The minatory shaman of the Bedonkohe band was born Goyahkla, meaning “He Who Yawns,” in 1829. Because he was saddled with such a singularly uninspiring name, it is little wonder he assumed the name Geronimo, which the Mexicans had bestowed on him. The Spanish equivalent of Jerome, it lacked the verve of Victorio but certainly was a better name than Goyahkla. Unlike Victorio, Geronimo felt no compelling ties to the place of his birth. He fought not to defend a homeland but to avenge the murder of his mother, first wife, and children by Mexican soldiers and because he enjoyed taking lives. “I have killed many Mexicans; I do not know how many. Some of them were not worth counting,” he said shortly before his death. If he were young again, Geronimo added, “and followed the warpath, it would lead into Old Mexico.”

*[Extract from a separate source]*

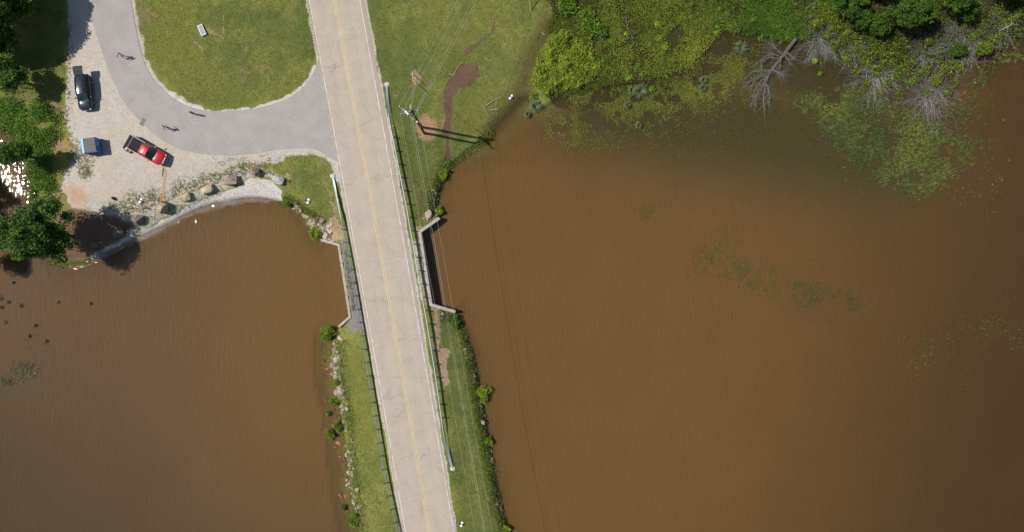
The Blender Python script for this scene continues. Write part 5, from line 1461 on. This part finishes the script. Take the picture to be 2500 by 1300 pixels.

Geronimo’s forays into Mexico often led him to the Sierra Madre, home to the Nednhi Chiricahua band of Chief Juh, one of his few real friends. Although a better war leader than Geronimo, Juh lacked the shaman’s gift for oratory. When excited, particularly in battle, Juh stuttered so badly that he had to use hand signals to communicate or rely on Geronimo to make his intentions known. Both men were wary of Americans. Juh had had little contact with them; he was naturally suspicious of everyone. Geronimo’s distrust derived from personal experience—first the murderous betrayal of Mangas Coloradas in 1863, and then his own humiliating arrest at Ojo Caliente and lockup at San Carlos by Agent John Clum in 1877.